I hope I have explained this so it makes sense.

Happy Sewing


Wednesday, 1 March 2017

Style Arc Mila Designer Dress

Style Arc Mila Designer Dress
This is a stylish design that is also quick and easy to sew. Style Arc's description: "Use your creativity to make this dress your own.  The flattering bodice seam allows you to colour block or use different textures to suit your individual style. This is a simple pull on dress with a slight cocoon shape that is so simple to make but will look amazing once done." I can't argue with that.

Style Arc Mila Designer Dress
If you are experiencing deja vue, you are right. I have used the left over knit from my Style Arc Rae Tunic for the bodice in my Style Arc Mila Designer Dress. The skirt is a crepe knit in a coordinating blue that I picked up from Spotlight. The colours didn't photograph exactly right and I assure you the skirt is blue and not purple as it appears in the photos.

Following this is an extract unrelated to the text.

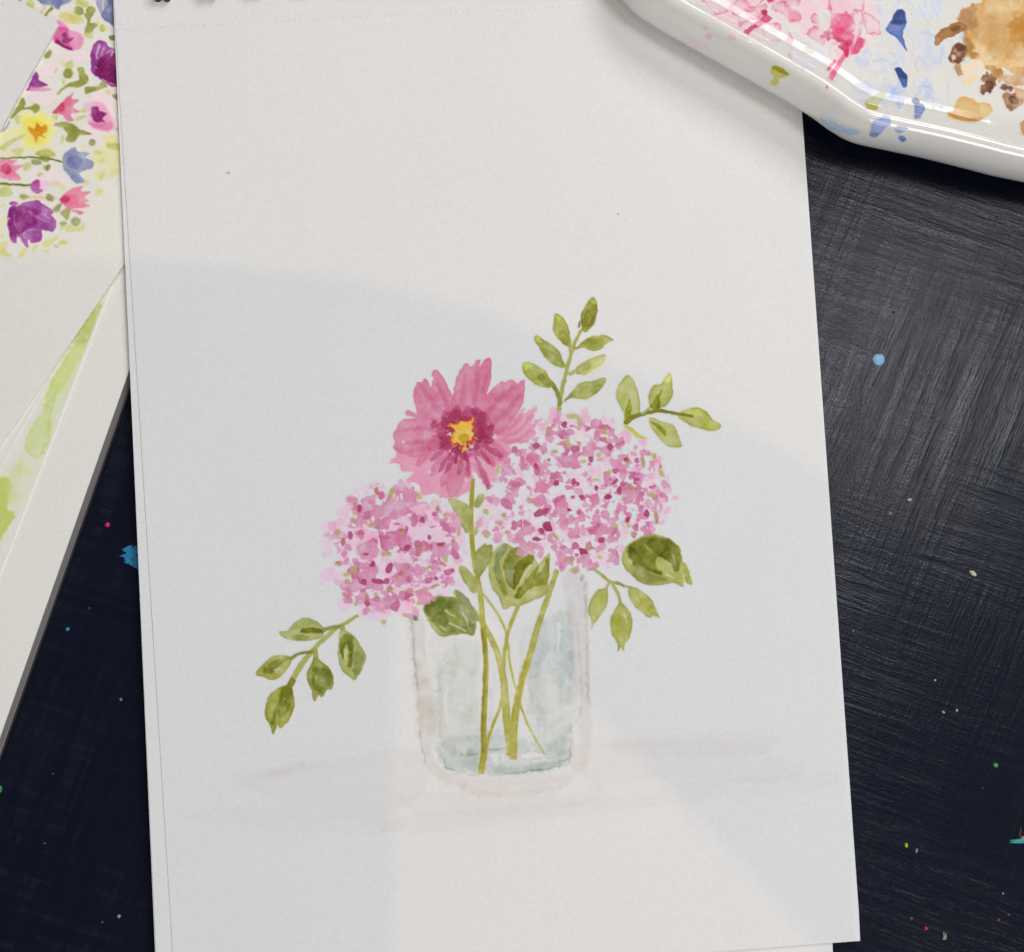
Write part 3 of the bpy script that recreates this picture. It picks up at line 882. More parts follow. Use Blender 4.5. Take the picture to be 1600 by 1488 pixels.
# right lower sprig
e = bc.elem('painted_stem', 'forked stem of the lower right sprig')
stemlet(e, 'r', '365,445 450,500 530,565 620,590 725,622', 5, 4, (180, 180, 105))
stemlet(e, 'r', '550,580 600,670 628,775', 4.5, 5, (180, 180, 105))
stemlet(e, 'r', '528,570 490,645', 4.5, 3.5, (185, 184, 110))
stemlet(e, 'r', '580,570 660,605', 4.5, 4, MG, op=.7)
LY = (186, 188, 104)
leaf('r', '430,640 505,632 512,740 460,850 392,940 358,1000 370,920 338,830 370,720', LY, 'left leaf of the lower right sprig', [('420,700 480,680 470,780 400,880', (172, 174, 92), 3, .5)], [('385,880 380,950', 1.6)])
leaf('r', '625,760 690,810 732,920 715,1050 662,1115 660,1185 632,1150 602,1192 602,1120 550,1030 533,930 570,830', (180, 182, 92), 'middle hanging leaf of the lower right sprig', [('560,900 620,850 600,1050 570,1020', (165, 168, 75), 3, .5)], [('650,850 675,900 682,940', 3.5), ('635,1090 655,1050', 2)])
leaf('r', '695,640 740,620 810,645 900,720 925,790 972,885 945,872 920,850 890,885 800,830 720,740', LY, 'right leaf of the lower right sprig', [('760,660 860,720 900,820 820,760', (172, 174, 90), 3, .5), ('880,790 930,790 960,880 900,860', (165, 165, 80), 2, .6)], [('765,700 800,760', 2.4)])
# top sprig
e = bc.elem('painted_stem', 'stem of the tall upper sprig')
stemlet(e, 'l', '345,905 362,790 385,680 410,580 440,470 478,370 525,285', 6.5, 4.5, (176, 176, 92))
stemlet(e, 'l', '285,690 335,770 350,870', 6, 6, (150, 150, 66))
stemlet(e, 'l', '435,470 425,430', 7, 5, LG)
stemlet(e, 'l', '450,450 530,425', 4.5, 3, (165, 165, 80))
stemlet(e, 'l', '415,640 490,600', 6.5, 4, LG)
TD = (150, 152, 84)
leaf('l', '525,318 505,220 530,150 582,78 612,84 628,140 612,240 560,310', (158, 156, 66), 'topmost leaf of the tall upper sprig', [('515,240 560,150 600,140 610,220 550,290', (132, 130, 50), 1.8, .7), ('580,78 612,84 620,120 590,115', LG, 1.6, .8)], [('580,215 560,260', 2)])
leaf('l', '432,432 370,402 308,330 308,250 318,190 370,220 412,290 428,360', (178, 180, 90), 'upper left leaf of the tall upper sprig', [('345,330 385,310 415,380 410,415 360,385', TD, .9, .85), ('315,190 365,220 340,240', (200, 202, 130), 2, .7)])
leaf('l', '402,580 340,582 260,530 200,440 165,378 185,352 240,385 320,440 352,482 372,530', (174, 176, 88), 'middle left leaf of the tall upper sprig', [('230,460 265,455 330,490 385,560 340,578 270,520', TD, .9, .9), ('168,378 190,352 220,390 195,410', (200, 203, 125), 2, .7)])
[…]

Made up in a knit, this dress really is like wearing secret pyjamas. The subtle cocoon shape skims over the body, hiding any lumps and bumps and is just so comfortable.

I cut my usual size 12 with no alterations except for using a knit binding for the neckline instead of the facings provided. The length is a little longer than I usually wear but it got the hubby's tick of approval so I didn't shorten it.

I used my new cover stitch to finish off the hems, even changing the thread to blue for the skirt hem. I find if I position the raw edge directly under the stitching it goes all wonky because one needle is stitching through two layers of fabric plus the Bondaweb, and the other needle is only stitching through one layer of fabric. Any suggestions for how to overcome this issue would be most welcome.

I used a single knit binding on the neckline. This is fast becoming my favourite neckline finish for knits as it is less bulky than other bindings and always turns out so neat.

The trickiest part of sewing this dress is getting a nice sharp point at the centre front. I struggled to achieve this in the knit fabric as it all seemed to stretch out to a gentle curve when I sewed this seam. I imagine it would be more precise in a woven fabric. I top stitched the seam allowance up towards the bodice as this is the direction it wanted to lay. The crepe was quite heavy and this extra line of stitching gave it a little more support.

I'm pretty happy with how this dress turned out. It is a great pattern to experiment with some colour blocking too.